Nationalist Pio Gama Pinto's widow dies in Canada
Emma Gama Pinto, 92, the widow of slain Kenyan nationalist Pio Gama Pinto is dead.
Emma, as she was popularly known, left the country for Canada in 1960s after her husband was shot dead in Nairobi, the first assassination after independence.
Before he was shot on February 24, 1965, Mr Pinto, an avowed communist, was a member of parliament. Although police arrested Kisilu Mutua and charged him with the murder, it was felt that the plot was larger than an ordinary murder.
Mr Mutua was found guilty and was released after 35 years in prison through a presidential pardon. And thus, the killers of the 38 year-old legislator was never known.
Emma had arrived in Kenya in 1953, at a time when the country going through political upheaval following the Mau Mau insurgence. Despite that, she got married to Pinto, a journalist, on January 9, 1954, and at the height of the State of Emergency.
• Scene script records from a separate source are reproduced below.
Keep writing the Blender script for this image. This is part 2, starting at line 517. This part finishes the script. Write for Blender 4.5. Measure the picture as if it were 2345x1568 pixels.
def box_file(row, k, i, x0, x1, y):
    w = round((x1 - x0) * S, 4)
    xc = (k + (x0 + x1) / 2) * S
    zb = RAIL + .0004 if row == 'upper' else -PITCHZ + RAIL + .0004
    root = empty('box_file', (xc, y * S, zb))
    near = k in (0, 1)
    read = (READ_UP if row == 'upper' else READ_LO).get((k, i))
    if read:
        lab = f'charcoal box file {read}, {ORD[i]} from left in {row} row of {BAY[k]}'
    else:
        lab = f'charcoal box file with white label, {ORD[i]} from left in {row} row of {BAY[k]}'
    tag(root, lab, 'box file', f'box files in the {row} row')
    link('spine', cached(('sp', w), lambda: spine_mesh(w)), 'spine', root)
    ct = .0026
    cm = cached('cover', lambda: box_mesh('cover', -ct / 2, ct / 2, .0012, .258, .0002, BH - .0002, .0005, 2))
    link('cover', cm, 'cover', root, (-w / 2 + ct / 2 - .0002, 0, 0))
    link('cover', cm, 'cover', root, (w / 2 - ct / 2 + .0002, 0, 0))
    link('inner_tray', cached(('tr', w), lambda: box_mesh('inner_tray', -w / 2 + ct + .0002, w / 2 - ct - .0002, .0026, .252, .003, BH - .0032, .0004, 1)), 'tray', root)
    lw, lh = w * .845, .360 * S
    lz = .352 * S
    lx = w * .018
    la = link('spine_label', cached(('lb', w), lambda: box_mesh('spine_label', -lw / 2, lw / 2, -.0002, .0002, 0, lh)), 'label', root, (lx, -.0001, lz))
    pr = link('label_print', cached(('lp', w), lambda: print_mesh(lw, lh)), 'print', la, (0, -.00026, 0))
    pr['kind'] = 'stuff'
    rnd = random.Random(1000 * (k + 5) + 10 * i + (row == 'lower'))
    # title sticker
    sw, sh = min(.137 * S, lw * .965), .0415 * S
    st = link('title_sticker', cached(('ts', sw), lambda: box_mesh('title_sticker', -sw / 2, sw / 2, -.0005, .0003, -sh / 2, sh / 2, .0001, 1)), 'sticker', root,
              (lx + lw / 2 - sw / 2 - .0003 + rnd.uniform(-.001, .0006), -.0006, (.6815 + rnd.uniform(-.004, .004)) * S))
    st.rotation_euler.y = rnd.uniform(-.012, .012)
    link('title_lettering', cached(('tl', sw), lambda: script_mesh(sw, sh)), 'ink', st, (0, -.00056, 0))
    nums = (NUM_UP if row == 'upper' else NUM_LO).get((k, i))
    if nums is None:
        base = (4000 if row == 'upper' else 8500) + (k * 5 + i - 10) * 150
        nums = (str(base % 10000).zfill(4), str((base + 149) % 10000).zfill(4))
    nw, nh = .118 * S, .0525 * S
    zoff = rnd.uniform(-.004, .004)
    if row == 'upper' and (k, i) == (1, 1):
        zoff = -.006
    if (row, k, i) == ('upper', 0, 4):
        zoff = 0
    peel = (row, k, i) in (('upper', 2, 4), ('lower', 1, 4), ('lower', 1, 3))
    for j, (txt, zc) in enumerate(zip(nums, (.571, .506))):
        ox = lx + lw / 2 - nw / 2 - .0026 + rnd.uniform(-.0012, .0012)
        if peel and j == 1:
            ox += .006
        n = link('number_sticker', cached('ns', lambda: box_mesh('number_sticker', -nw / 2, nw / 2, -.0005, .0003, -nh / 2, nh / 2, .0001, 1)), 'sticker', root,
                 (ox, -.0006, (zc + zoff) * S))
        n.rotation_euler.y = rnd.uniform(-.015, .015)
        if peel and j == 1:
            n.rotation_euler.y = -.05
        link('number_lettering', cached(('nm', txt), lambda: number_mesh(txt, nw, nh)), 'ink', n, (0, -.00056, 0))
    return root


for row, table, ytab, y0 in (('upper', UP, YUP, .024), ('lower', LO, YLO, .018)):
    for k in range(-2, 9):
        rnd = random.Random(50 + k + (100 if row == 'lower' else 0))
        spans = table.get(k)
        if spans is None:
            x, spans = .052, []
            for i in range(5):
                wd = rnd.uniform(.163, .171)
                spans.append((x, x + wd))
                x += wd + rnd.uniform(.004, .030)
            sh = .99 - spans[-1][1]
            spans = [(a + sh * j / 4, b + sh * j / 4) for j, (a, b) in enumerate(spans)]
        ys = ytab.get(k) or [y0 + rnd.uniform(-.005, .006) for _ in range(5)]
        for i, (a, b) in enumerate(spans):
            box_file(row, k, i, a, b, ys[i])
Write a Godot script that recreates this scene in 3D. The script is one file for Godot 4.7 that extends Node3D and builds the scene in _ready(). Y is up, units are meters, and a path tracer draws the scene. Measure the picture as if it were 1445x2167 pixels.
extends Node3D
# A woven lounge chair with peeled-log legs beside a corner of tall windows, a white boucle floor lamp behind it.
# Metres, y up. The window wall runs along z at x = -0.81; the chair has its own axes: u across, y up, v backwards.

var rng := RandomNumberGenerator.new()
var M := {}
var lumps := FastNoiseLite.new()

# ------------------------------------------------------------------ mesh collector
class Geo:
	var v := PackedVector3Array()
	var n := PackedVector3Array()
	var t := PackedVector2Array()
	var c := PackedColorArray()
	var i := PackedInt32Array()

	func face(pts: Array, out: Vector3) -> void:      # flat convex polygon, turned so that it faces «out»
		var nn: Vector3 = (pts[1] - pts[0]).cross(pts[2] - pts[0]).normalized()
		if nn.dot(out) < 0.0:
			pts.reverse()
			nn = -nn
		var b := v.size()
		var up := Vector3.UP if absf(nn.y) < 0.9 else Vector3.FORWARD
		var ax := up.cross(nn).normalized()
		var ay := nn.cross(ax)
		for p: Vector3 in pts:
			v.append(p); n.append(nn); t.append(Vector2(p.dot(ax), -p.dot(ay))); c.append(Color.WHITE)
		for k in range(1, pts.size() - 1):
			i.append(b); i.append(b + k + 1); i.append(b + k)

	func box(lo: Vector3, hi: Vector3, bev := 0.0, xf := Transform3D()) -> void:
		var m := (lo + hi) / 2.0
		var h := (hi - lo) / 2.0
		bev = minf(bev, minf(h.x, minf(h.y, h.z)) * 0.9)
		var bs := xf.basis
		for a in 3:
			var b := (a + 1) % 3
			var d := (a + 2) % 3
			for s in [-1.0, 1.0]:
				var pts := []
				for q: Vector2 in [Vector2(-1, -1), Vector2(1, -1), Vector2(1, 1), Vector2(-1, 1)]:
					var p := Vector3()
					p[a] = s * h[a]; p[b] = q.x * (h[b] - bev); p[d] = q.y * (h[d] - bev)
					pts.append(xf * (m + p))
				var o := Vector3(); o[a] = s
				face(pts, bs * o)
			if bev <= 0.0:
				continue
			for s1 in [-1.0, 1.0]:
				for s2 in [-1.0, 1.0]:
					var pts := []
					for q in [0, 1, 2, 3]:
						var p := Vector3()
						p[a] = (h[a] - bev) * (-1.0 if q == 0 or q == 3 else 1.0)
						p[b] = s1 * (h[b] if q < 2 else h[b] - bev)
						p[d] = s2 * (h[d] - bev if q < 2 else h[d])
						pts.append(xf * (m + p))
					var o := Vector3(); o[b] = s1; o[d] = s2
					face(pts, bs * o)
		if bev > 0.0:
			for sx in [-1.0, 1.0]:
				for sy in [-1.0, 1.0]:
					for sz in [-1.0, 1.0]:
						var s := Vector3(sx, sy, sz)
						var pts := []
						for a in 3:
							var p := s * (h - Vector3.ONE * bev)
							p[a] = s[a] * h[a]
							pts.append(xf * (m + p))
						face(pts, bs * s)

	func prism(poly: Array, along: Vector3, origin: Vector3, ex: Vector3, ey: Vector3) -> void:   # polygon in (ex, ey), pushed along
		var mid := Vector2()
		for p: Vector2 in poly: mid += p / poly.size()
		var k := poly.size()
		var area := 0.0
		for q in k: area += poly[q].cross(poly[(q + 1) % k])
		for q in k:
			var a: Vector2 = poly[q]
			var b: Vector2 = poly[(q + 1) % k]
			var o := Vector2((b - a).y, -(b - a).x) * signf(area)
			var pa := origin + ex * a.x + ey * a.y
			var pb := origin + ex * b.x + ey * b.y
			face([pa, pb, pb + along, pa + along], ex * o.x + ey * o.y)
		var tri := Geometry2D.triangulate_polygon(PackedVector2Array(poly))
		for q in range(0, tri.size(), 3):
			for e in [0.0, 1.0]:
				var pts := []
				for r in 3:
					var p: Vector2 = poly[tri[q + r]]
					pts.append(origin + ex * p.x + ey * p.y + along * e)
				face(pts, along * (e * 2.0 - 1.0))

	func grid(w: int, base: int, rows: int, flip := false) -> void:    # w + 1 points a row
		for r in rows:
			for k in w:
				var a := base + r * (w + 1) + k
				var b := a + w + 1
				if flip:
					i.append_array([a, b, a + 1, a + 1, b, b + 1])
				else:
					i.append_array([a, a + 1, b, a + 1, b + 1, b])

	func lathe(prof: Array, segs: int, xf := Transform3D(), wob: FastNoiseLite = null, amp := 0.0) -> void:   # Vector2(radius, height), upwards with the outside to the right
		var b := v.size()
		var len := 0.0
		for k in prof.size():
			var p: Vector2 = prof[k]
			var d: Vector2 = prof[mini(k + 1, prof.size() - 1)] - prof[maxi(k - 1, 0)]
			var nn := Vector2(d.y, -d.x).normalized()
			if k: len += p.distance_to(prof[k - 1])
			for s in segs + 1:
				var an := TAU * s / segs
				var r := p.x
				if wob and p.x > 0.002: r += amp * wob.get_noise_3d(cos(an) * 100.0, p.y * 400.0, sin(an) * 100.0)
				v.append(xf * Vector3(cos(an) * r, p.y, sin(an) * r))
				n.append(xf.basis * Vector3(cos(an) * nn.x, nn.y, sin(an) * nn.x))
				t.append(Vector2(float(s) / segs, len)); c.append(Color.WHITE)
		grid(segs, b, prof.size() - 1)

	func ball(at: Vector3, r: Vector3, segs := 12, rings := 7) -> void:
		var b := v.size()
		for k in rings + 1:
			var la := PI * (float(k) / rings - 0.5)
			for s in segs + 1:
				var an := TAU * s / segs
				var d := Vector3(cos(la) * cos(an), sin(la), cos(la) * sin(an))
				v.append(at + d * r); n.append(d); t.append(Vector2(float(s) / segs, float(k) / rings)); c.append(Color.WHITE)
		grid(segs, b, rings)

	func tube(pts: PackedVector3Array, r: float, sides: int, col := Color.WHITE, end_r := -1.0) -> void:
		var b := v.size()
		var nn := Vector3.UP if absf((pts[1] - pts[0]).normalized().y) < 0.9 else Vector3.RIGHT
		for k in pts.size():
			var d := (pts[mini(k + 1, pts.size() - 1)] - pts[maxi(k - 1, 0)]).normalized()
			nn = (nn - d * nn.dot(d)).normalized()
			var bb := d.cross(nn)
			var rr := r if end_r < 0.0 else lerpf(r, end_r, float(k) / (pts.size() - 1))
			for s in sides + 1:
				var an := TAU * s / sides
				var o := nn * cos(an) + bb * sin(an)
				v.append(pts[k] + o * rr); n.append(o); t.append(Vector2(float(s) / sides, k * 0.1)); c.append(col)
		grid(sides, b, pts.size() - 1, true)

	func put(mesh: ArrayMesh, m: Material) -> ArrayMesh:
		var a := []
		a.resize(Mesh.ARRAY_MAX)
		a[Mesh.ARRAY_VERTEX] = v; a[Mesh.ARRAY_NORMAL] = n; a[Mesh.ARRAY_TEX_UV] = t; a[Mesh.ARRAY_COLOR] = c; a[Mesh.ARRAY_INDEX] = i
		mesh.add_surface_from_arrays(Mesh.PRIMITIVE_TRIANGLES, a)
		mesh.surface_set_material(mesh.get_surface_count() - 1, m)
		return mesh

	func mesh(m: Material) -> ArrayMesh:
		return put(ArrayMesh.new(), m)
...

But Pinto was not an ordinary journalist in Nairobi. Emma would later learn that Pinto was a socialist and he asked him. Six months after the wedding and as the crackdown of Mau Mau members continued in Kenya, Mr Pinto was arrested and detained. As a Goan, the arrest of Pinto was rather surprising since majority of those arrested were either Kikuyu, Embu and Meru.